Ce n'est pas la première fois que l'exécutif cherche à encadrer le démarchage téléphonique.
Mais l'actuel dispositif, Bloctel, qui impose aux consommateurs de s'inscrire sur une liste s'ils veulent être épargnés du démarchage, n'a pas fait ses preuves.
Denis Grugeon, 46 ans, était inscrit sur Bloctel mais recevait régulièrement des appels de démarcheurs. Aussi a-t-il "pris une décision radicale: refuser tous les appels des numéros non enregistrés dans mon carnet d'adresses", dit-il. "Si c'est un appel important, la personne laisse un message.
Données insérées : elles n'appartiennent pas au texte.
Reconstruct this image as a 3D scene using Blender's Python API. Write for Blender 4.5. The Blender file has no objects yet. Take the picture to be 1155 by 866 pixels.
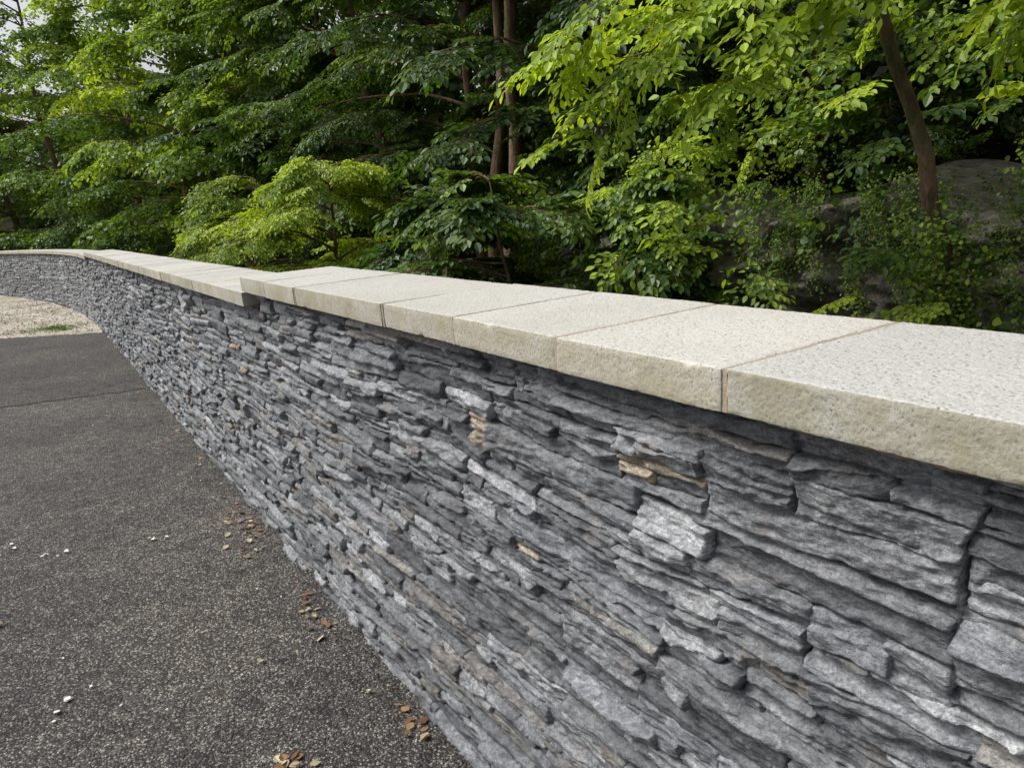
import bpy, bmesh, math, random
import numpy as np
from mathutils import Vector, Matrix, Euler
random.seed(7); rng=np.random.default_rng(11)
sc=bpy.context.scene
COL=sc.collection
# ---------------------------------------------------------------- helpers
def hsh(i,j,k,seed):
    n=(i.astype(np.int64)*374761393+j.astype(np.int64)*668265263+k.astype(np.int64)*2147483647+seed*1274126177)&0xffffffff
    n=((n^(n>>13))*1274126177)&0xffffffff
    n=(n^(n>>16))&0xffffffff
    return n/4294967295.0*2-1
def vn(x,y,z=0.0,seed=0):
    x=np.asarray(x,float);y=np.asarray(y,float);z=np.asarray(z,float)+0*x
    y=y+0*x
    xi=np.floor(x);yi=np.floor(y);zi=np.floor(z)
    fx=x-xi;fy=y-yi;fz=z-zi
    fx=fx*fx*(3-2*fx);fy=fy*fy*(3-2*fy);fz=fz*fz*(3-2*fz)
    def h(a,b,c): return hsh(xi+a,yi+b,zi+c,seed)
    x00=h(0,0,0)*(1-fx)+h(1,0,0)*fx; x10=h(0,1,0)*(1-fx)+h(1,1,0)*fx
    x01=h(0,0,1)*(1-fx)+h(1,0,1)*fx; x11=h(0,1,1)*(1-fx)+h(1,1,1)*fx
    return (x00*(1-fy)+x10*fy)*(1-fz)+(x01*(1-fy)+x11*fy)*fz
def ln2(x,y,seed=0):
    """faceted 2D noise: linear interpolation on triangles (sharp creases)"""
    y=y+0*x
    s_=(x+y)*.3660254;i=np.floor(x+s_);j=np.floor(y+s_)
    t=(i+j)*.21132487;x0=x-(i-t);y0=y-(j-t)
    up=(x0>y0).astype(float)
    zz=np.zeros_like(x)
    h0=hsh(i,j,zz,seed);h1=hsh(i+up,j+1-up,zz,seed);h2=hsh(i+1,j+1,zz,seed)
    sk=(x0+y0)*.3660254;a=x0+sk;b=y0+sk
    mx=np.maximum(a,b);mn=np.minimum(a,b)
    return h0*(1-mx)+h1*(mx-mn)+h2*mn
def fbm(x,y,z=0.0,seed=0,o=3):
    r=0;a=1;t=0
    for i in range(o):
        r=r+a*vn(np.asarray(x)*2**i,np.asarray(y)*2**i,np.asarray(z)*2**i,seed+i);t+=a;a*=.5
    return r/t
def mesh_obj(name,V,F,mat=None,smooth=True,parent=None,loc=None,coll=None):
    me=bpy.data.meshes.new(name)
    V=np.asarray(V,float)
    if isinstance(F,np.ndarray) and F.ndim==2:
        me.vertices.add(len(V));me.vertices.foreach_set('co',V.ravel())
        k=F.shape[1]
        me.loops.add(F.size);me.loops.foreach_set('vertex_index',F.ravel().astype(np.int32))
        me.polygons.add(len(F))
        me.polygons.foreach_set('loop_start',np.arange(0,F.size,k,dtype=np.int32))
        me.update(calc_edges=True)
    else:
        me.from_pydata([tuple(v) for v in V],[],[tuple(f) for f in F])
    if smooth: me.polygons.foreach_set('use_smooth',[True]*len(me.polygons))
    ob=bpy.data.objects.new(name,me)
    (coll or COL).objects.link(ob)
    if mat:
        for m in (mat if isinstance(mat,list) else [mat]): me.materials.append(m)
    if parent: ob.parent=parent
    if loc: ob.location=loc
    return ob
def empty(name,loc=(0,0,0)):
    e=bpy.data.objects.new(name,None);COL.objects.link(e);e.location=loc;e.empty_display_size=.3;return e
# ---------------------------------------------------------------- wall path
SS=np.arange(-70,75,.1)
hd=np.interp(SS,[-70,15,18,22,28,35,45,75],[32,32,35.5,41,48,57,66,80])*math.pi/180
dx=-np.sin(hd)*.1;dy=np.cos(hd)*.1
i0=int(np.argmin(abs(SS)))
px=np.concatenate([[0],np.cumsum(dx[:-1])]);py=np.concatenate([[0],np.cumsum(dy[:-1])])
px-=px[i0];py-=py[i0]
px+=.83*math.cos(math.radians(32));py+=.83*math.sin(math.radians(32))
def W(s,n,z):
    s=np.asarray(s,float);n=np.asarray(n,float)+0*s;z=np.asarray(z,float)+0*s
    h=np.interp(s,SS,hd);x=np.interp(s,SS,px);y=np.interp(s,SS,py)
    return np.stack([x+(n-.83)*np.cos(h),y+(n-.83)*np.sin(h),z],-1)
S1,S2=3.53,14.2
def HC(s): return 1.443 if s<S1 else (1.373 if s<S2 else 1.315)   # coping top
SEND=58.0; SBEG=-5.5
TH=.066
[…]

Étonnamment, les démarcheurs n'en laissent jamais..."
Le texte interdit par ailleurs la prospection commerciale par voie électronique - mail, SMS, réseaux sociaux... - dans les secteurs de la rénovation énergétique et de l'adaptation des logements.
Ce texte correspond "à une demande de longue date des consommateurs" et met fin "à un mode de prospection commerciale qui n'a plus lieu d'être", se félicite Benjamin Recher, chargé des relations institutionnelles de l'UFC-Que choisir.
Le texte prévoit que ce dispositif entre en vigueur en août 2026.
Un délai regretté par certains députés, quand d'autres auraient aimé qu'une exception votée par l'Assemblée soit conservée pour les entreprises de denrées alimentaires, livrant par exemple des surgelés aux particuliers.
L'accord trouvé par députés et sénateurs en commission mixte paritaire "a été de dire que les acteurs auront un an pour s'organiser, mais qu'on ne mettrait aucune exception" pour un secteur, a expliqué à l'AFP Pierre-Jean Verzelen.
- "Arsenal" -
Le texte comporte par ailleurs un "arsenal" pour "lutter efficacement contre la fraude aux aides publiques", qui représente environ 1,6 milliard d'euros chaque année, selon le député macroniste Thomas Cazenave, porteur du texte à l'Assemblée.
Parmi ces mesures: les gestionnaires des réseaux de distribution d'électricité ou de gaz pourront "directement sanctionner quand ils constatent qu'un consommateur a détourné un compteur", précise le député.
Par ailleurs, l'administration pourra suspendre l'octroi ou le versement d'une aide publique pour une durée de trois mois renouvelable, en cas "d'indices sérieux" de fraude.
Deux mesures décriées par La France insoumise qui, au nom du "respect de la présomption d'innocence" et de la "séparation des pouvoirs", a d'ores et déjà annoncé déposer un recours auprès du Conseil constitutionnel.